David Scanavino | Future Greats

David Scanavino, untitled (wall piece #3), 2012

By all accounts, David Scanavino is enjoying a successful career trajectory, having exhibited his work consistently in solo and group shows since graduating from Yale’s MFA program in 2003. Museum recognition is gaining. Both the Pulitzer Foundation in St. Louis and the Aldrich Contemporary in Connecticut are showing his work this year. More press is soon to follow.

It’s understandable. Scanavino’s work is smart without sacrificing either aesthetics or impact. Linoleum, in all of its many unappetizing colors, is a signature material, configured as wall and floor pieces. Heavy rope is cast in Ultracal of various different configurations. Pulped newspapers are applied directly to gallery walls, the taupe colors an aggregate of the papers’ print and photo inks. More recently, Scanavino has turned to colored construction papers of the kind one finds in art classrooms, producing pieces that will call to mind Ellsworth Kelly.

It would be foolish to attempt to understand any of Scanavino’s pieces apart from the rest, as each exhibition is often a fully considered work unto itself.
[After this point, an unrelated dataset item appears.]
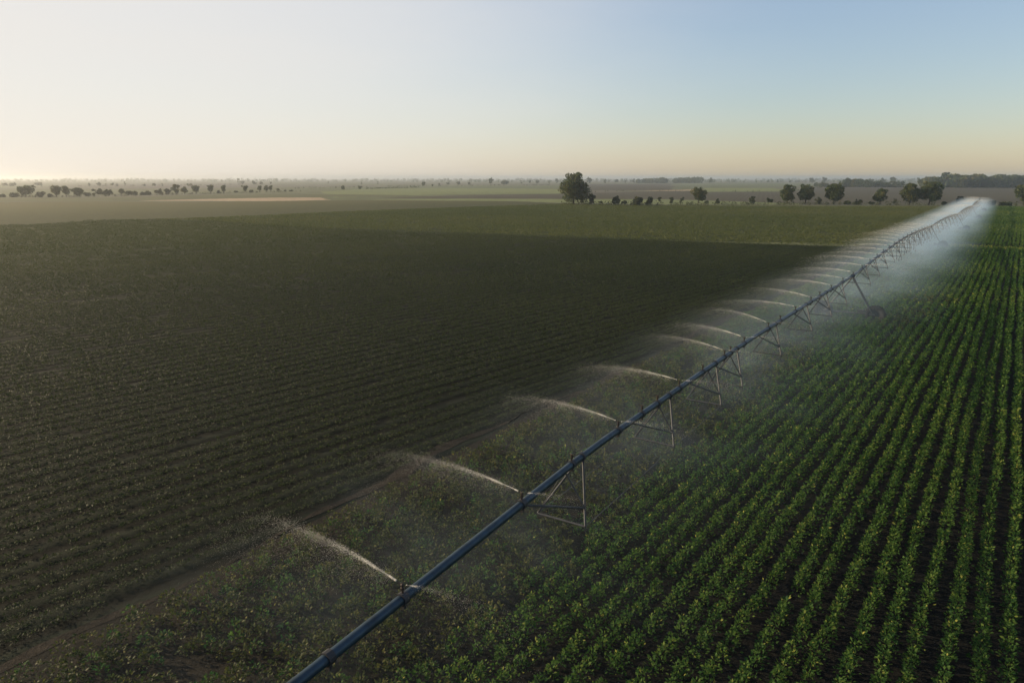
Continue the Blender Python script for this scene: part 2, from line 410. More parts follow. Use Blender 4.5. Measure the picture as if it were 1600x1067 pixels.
build_crop('crop_rows', M['leaf'], packs, 'tall dark green leafy crop standing in straight rows right of the irrigation pipe', 'crop')

# --- low sparse rows of the dark field on the left
bands = [(0, 26, .10, 17, .06), (26, 42, .11, 14, .07), (42, 75, .15, 12, .09), (75, 130, .22, 9, .125), (130, 280, .36, 8, .18)]
packs = []
for (d0, d1, step, nl, size) in bands:
    P, u, s = row_points(43.5, .56, -260.4, UB + 20, -160, 260, step, .035)
    uu = P[:, :2] @ NR
    ds = np.hypot(P[:, 0], P[:, 1]); k = in_view(P) & (ds >= d0) & (ds < d1) & (uu < UB - .7) & (P[:, 1] < edge_y(P[:, 0]) - .5 + np.clip((-P[:, 0] - 10) / 80, 0, 1) * 26 * (vnoise(P[:, 0], P[:, 1], 13., 41) - .35) * R.uniform(.3, 1.5, len(P))); P = P[k]
    v = vnoise(P[:, 0], P[:, 1], .9, 13); v2 = vnoise(P[:, 0], P[:, 1], 9., 15); v3 = .6 * vnoise(u[k] * 1., s[k] * .04, 1.3, 16) + .4 * vnoise(u[k], s[k] * .12, 14., 17)
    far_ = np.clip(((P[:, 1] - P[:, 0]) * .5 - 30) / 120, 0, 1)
    k = (v > .10 + .14 * (v3 < .36) + .32 * far_ * R.uniform(.4, 1.3, len(v))); P, v, v2, v3, far_ = P[k], v[k], v2[k], v3[k], far_[k]
    hg = .10 + .12 * v; rx = .10 + .08 * v
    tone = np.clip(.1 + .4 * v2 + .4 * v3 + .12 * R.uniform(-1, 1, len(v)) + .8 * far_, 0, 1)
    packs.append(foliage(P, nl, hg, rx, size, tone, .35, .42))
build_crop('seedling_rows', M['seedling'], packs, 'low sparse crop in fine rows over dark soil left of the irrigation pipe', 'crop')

# --- greener crop beyond the dark field
P, u, s = row_points(43.5, 1.0, -420, 60, -100, 420, .45, .05)
gp = np.array([(p[0], p[1]) for p in gf]); uu = P[:, :2] @ NR
k = in_view(P) & (uu < UB - .3) & (P[:, 1] > edge_y(P[:, 0]) + .6) & (P[:, 1] < np.interp(P[:, 0], gp[:, 0], gp[:, 1]) - 2)
P = P[k]; v2 = vnoise(P[:, 0], P[:, 1], 14., 25); v3 = vnoise(P[:, 0] * .4, P[:, 1], 40., 26); v = vnoise(P[:, 0], P[:, 1], 1.5, 27)
k = v > .25; P, v, v2, v3 = P[k], v[k], v2[k], v3[k]
tone = np.clip(.1 + .45 * v2 + .45 * v3 + .15 * R.uniform(-1, 1, len(v2)), 0, 1)
build_crop('green_crop', M['green_leaf'], [foliage(P, 7, .24 + .16 * v, np.full(len(P), .24), .24, tone, .35, .6)], 'knee high yellow green crop beyond the far edge of the dark field', 'crop')

# ------------------------------------------------------------------ trees
def crown_mesh(name, w, h, z0, n, size, mat, lumps=14, shape='round', seed=0):
    r = np.random.default_rng(seed)
    cs = []; rs = []
    for i in range(lumps):
        t = r.uniform(0, 1)
        if shape == 'fan': wr = .30 + .70 * t
        elif shape == 'cone': wr = 1.0 - .55 * t
        elif shape == 'oval': wr = .55 + .45 * math.sin(math.pi * min(1, t + .1))
        else: wr = .62 + .38 * math.sin(math.pi * t)
        a = r.uniform(0, 2 * np.pi); q = r.uniform(.2, 1) ** .7 * .5 * w * wr * .72
        rad_ = w * r.choice([.10, .13, .17, .23], p=[.25, .3, .3, .15]) * (.8 if t > .8 else 1)
        z = z0 + rad_ * .7 + t * max(h - z0 - rad_ * 1.55, .1)
        cs.append((math.cos(a) * q, math.sin(a) * q, z)); rs.append(rad_)
    cs = np.array(cs); rs = np.array(rs)
    i = r.choice(lumps, n, p=rs ** 2 / (rs ** 2).sum())
    d = unit(r.normal(0, 1, (n, 3)))
    d[:, 2] *= .85
    C = cs[i] + d * (rs[i] * r.uniform(.55, 1.08, n) ** .8)[:, None]
    C[:, 2] = np.maximum(C[:, 2], .05 + r.uniform(0, .2, n) * h * .2)
    A = unit(d + r.normal(0, .7, (n, 3))); Wd = unit(np.cross(A, r.normal(0, 1, (n, 3))))
    ln = size * r.uniform(.6, 1.4, n)
    tone = np.clip(r.uniform(.15, .7, lumps)[i] + r.normal(0, .14, n), 0, 1)
    V, T = leaf_quads(C - A * ln[:, None] * .5, A, Wd, ln, ln * .7, tone)
    return np_mesh(name, V, np.arange(len(V)).reshape(-1, 4), mat, T), cs

def tree(name, label, cat, x, yb, yt, wpx, shape='round', trunk=.2, group=None, n=1300, lumps=16, parts=True, mat='crown', leaf=.055):
    p = at(x, yb); k = (p[1] * CP + HC * SP) / F
    h = (yb - yt) * k / CP; w = wpx * k
    sd = int(x * 7 + yb)
    me, cs = crown_mesh('crown', w, h, h * trunk * .8, int(n * 1.35), max(w * leaf * 1.6, .12), M[mat], int(lumps * 1.5), shape, sd)
    if not parts:
        o = link(bpy.data.objects.new(name, me)); o.location = p
        return tag(o, label, cat, group)
    root = empty(name, p); tag(root, label, cat, group)
    link(bpy.data.objects.new('crown', me), root)
    b = MB(); r0 = h * .028
    lean = (math.sin(sd) * .03 * h, math.cos(sd) * .03 * h)
    zt = h * max(trunk, .12) * 1.1
    b.tube([(0, 0, -.2), (lean[0] * .3, lean[1] * .3, zt * .5), (lean[0], lean[1], zt), (lean[0] * 1.5, lean[1] * 1.5, h * .6)], [r0 * 1.5, r0 * 1.05, r0 * .95, r0 * .35], 7)
    for c in cs[:7]:
        b.tube([(lean[0], lean[1], zt * .9), (c[0] * .45, c[1] * .45, zt + (c[2] - zt) * .55), tuple(c)], [r0 * .55, r0 * .35, r0 * .12], 5)
    b.build('trunk', M['bark'], root, True)
    return root

HEDGE = 'trees and bushes along the far hedge line'
T = tree
T('broadleaf_tree', 'largest dark broad tree, tallest of all, at the left end of the far hedge line', 'tree', 896, 319.7, 270.8, 54, 'oval', .10, HEDGE, 5200, 34, leaf=.03)
T('broadleaf_tree', 'medium round tree standing alone right of the dense dark bush pair', 'tree', 1091, 318, 293, 27, 'round', .2, HEDGE, 1800, 20, leaf=.045)
T('broadleaf_tree', 'paler left tree of the touching pair on the far hedge line', 'tree', 1230, 318.3, 289.6, 29, 'round', .2, HEDGE, 2000, 20, leaf=.045)
T('broadleaf_tree', 'right tree of the touching pair, slightly taller than its paler neighbour', 'tree', 1258, 318.6, 288.2, 31, 'round', .2, HEDGE, 2200, 20, leaf=.045)
T('broadleaf_tree', 'wide dark dome shaped tree standing alone right of the touching pair', 'tree', 1302, 319.2, 286, 37, 'round', .18, HEDGE, 2600, 22, leaf=.042)
T('broadleaf_tree', 'small lone round tree between the wide dome tree and the largest right pair', 'tree', 1374.5, 320, 294, 27, 'round', .2, HEDGE, 1800, 18, leaf=.045)
T('broadleaf_tree', 'browner narrower tree of the big pair left of the spray tip', 'tree', 1420.5, 320.4, 286.5, 33, 'oval', .16, HEDGE, 2400, 22, leaf=.042)
T('broadleaf_tree', 'darkest widest tree of the big pair left of the spray tip', 'tree', 1451, 320.8, 284.4, 40, 'round', .16, HEDGE, 3000, 24, leaf=.04)
T('broadleaf_tree', 'brownish tree cut off by the right picture edge beyond the spray tip', 'tree', 1600, 320.5, 287.5, 38, 'round', .14, HEDGE, 2400, 22, leaf=.042)
bush = [
 (924.7, 319.8, 303, 16, 'round leafy bush with short stem just right of the tallest tree'),
 (910, 317, 313.5, 5, 'tiny low bush under the right side of the tallest tree'),
 (939, 317.6, 314, 8, 'tiny low bush between the two bushes right of the tallest tree'),
 (961.5, 320.4, 304.3, 15, 'small tree like bush with uneven top, second right of the tallest tree'),
 (975, 320.6, 313.5, 11, 'low dark bush squeezed left of the dense dark bush pair'),
 (995, 321.8, 307.5, 22, 'wide dense dark bush, left one of the dark pair'),
 (1012.5, 321.2, 305.8, 17, 'taller dense dark bush, right one of the dark pair'),
 (1030, 315.4, 308.5, 9, 'pale little bush set back behind the hedge line right of the dark pair'),
 (1049, 318.4, 308.3, 10, 'small round bush, left one of two between dark pair and lone medium tree'),
 (1065, 318, 308.2, 9, 'small round bush, right one of two between dark pair and lone medium tree'),
 (1104, 318.6, 313, 8, 'tiny bush touching the right side of the lone medium tree'),
 (1120, 319.6, 310.6, 10, 'small round bush a little right of the lone medium tree'),
 (1175, 318.8, 306.6, 13, 'pale round bush midway between the lone medium tree and the touching pair'),
 (1202, 318.8, 308.6, 11, 'pale low bush just left of the touching tree pair'),
 (1278, 319.8, 308.6, 13, 'dark round bush between the touching pair and the wide dome tree'),
 (1323, 319.8, 314.6, 15, 'long low scrub right under the wide dome tree'),
 (1341, 319.9, 310.6, 13, 'ragged pale bush right of the wide dome tree'),
 (1361, 320.2, 315.4, 11, 'low dark scrub left under the small lone round tree'),
 (1398, 320.6, 311.4, 8, 'narrow upright bush between the small lone tree and the big pair'),
 (1476, 321, 315, 12, 'flat dark scrub right of the darkest widest tree'),
 (1498, 321.4, 306, 18, 'spiky dark bush just left of the spray tip'),
 (1551, 321.6, 313.6, 14, 'low dark scrub just right of the spray tip'),
 (1571, 321.6, 316, 16, 'flat long scrub left of the tree at the right picture edge'),
]
for (x, yb, yt, w_, lb) in bush:
    T('hedge_bush', lb, 'bush', x, yb, yt, w_, 'round', .04, HEDGE, 420 if w_ < 10 else 800, 9, w_ >= 13, 'crown2', .075)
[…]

What animates his arrangements is a concern with ‘imprinting’, manifested literally in the rope casts and finger and thumb prints of the paper-pulp works as much as it is figuratively in the linoleum so common to the institutional environments – schools, libraries, low-level municipal offices – that press on us with their authority.

That’s just a taste of what makes Scanavino’s work smart, but don’t underestimate its playfulness, which is the resource that Scanavino will be able to draw on for many exhibitions to come.

This article appeared in the March 2014 (‘Future Greats’) issue of ArtReview.